Ancak Dördüncü Cumhuriyet, darbe girişiminden sonra uygulanan OHAL-KHK uygulamalarıyla yaşanan insan hakları ihlalleri, adil yargılanma hakkının ortadan kaldırılması, anayasa kurallarına uymama sonucu yaratılan istisna haliyle fiili bir rejime dönüştü.

2018 yılında rejimin AKP üzerinde vasi tayin ettiği MHP ile kurulan "Cumhur İttifakı" ve bu ittifaktan alınan destekle birlikte Türkiye nevi şahsına münhasır bir partili cumhurbaşkanlığı sistemine geçti. Böylece "Dördüncü Cumhuriyet" artık rejimin kendini yeniden üretemeyeceği "Beşinci Cumhuriyet" dönemine geçiyordu.

Bütün yetkilerin merkezde, yani iç bölgede toplanması otoriter rejimlere temel oluşturur. Bu durumda çoğulcu ve katılımcı demokrasinin en temel unsuru olan dikey güçler ayrılığı sözkonusu olmaz. Avrupa, bölgeler Avrupası iken, Türkiye katıksız bir merkeziyetçi devlet olarak kaldı. Atanmış vali ve kaymakamlar ve onların emrindeki memurlar üzerinden kolonyal bir idari vesayet sistemi uygulandığından, yerelde demokrasinin ve bireyin katılımcı bir yolla inşası mümkün olmadı.

Türkiye tek kişinin merkezdeki bütün yetkileri kullandığı bir sisteme geçince yatay güçler ayrılığı da ortadan kalkmış oldu. Kendi atadığı ve parlamentoya hesap vermeyen bakanlarla birlikte tek başına, güçlü bir şekilde kalan yürütme denetimsiz kaldı. Yasama organı işlevsizleştirilirken, yargı organı bağımsızlığını ve tarafsızlığını kaybetti, hukuk güvenliği yitirildi.

Bu dönemde de önemli bir toplumsal desteğe sahip HDP'yi kriminalize etme çabaları, partinin seçimlerde kazandığı belediye başkanlıklarına keyfi kayyım atamaları yapılması, eş başkanlarının siyasi nedenlerle tutuklanması, Kürtlerle çoğulcu, katılımcı, özgürlükçü bir demokrasi inşasında işbirliği yapılmaması Beşinci Cumhuriyet'te de hiçbir şeyin değişmediğini, hatta daha kötüye gittiğini göstermekte.

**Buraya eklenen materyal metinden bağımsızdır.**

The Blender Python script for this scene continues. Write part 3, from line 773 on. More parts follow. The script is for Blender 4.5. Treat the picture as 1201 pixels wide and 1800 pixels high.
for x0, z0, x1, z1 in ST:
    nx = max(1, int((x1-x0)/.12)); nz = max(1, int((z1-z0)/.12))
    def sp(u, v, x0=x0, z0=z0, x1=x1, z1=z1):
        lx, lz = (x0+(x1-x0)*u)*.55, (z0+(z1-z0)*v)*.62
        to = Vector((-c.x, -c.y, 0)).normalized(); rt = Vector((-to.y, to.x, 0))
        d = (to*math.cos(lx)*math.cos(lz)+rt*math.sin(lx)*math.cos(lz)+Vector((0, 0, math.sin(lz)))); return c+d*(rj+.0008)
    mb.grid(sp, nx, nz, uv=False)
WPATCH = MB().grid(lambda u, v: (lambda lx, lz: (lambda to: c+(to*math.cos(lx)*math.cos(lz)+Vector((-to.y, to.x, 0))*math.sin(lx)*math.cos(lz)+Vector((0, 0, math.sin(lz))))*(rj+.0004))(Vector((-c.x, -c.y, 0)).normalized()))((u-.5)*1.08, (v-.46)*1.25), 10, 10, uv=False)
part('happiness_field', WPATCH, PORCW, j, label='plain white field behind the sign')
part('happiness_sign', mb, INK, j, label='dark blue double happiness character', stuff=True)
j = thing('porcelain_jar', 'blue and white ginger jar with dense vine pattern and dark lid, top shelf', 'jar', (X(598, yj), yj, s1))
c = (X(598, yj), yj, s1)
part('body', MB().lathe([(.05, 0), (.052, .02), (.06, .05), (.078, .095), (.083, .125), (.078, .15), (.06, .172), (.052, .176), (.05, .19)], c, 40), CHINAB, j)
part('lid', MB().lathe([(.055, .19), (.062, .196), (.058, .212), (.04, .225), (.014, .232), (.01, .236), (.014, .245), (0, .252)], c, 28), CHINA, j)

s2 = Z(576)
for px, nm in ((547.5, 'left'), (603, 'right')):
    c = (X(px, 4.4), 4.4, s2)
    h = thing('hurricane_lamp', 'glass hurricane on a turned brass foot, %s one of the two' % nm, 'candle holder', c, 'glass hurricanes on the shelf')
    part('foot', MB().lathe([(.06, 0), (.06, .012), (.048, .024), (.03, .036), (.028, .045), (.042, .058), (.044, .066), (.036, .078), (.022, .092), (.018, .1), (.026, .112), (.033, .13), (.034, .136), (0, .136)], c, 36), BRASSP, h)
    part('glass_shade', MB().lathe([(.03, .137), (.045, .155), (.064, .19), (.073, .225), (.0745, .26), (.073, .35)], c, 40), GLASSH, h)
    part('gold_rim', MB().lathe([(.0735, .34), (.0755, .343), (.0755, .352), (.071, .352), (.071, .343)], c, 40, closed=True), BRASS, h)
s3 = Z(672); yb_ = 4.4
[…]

Cumhuriyet sahih bir rejimi inşa edebilme ve onu demokrasiyle taçlandırma becerisini gösteremedi, tekçi, yasakçı ve ötekileştirici ideolojisini dayatıp, işbirliği-uzlaşma yolunu kapattı.

Böyle bir cumhuriyetin yaratacağı alternatif de bu nitelikte olacaktı. Cumhuriyet merkeze geleni kendisine benzetirken sahih bir cumhuriyet olma ve demokrasiye evrilme şansını da kaybetti.

Michel Foucault'nun dediği gibi, "bir yerde herkes birbirine benziyorsa; orada kimse yok demektir".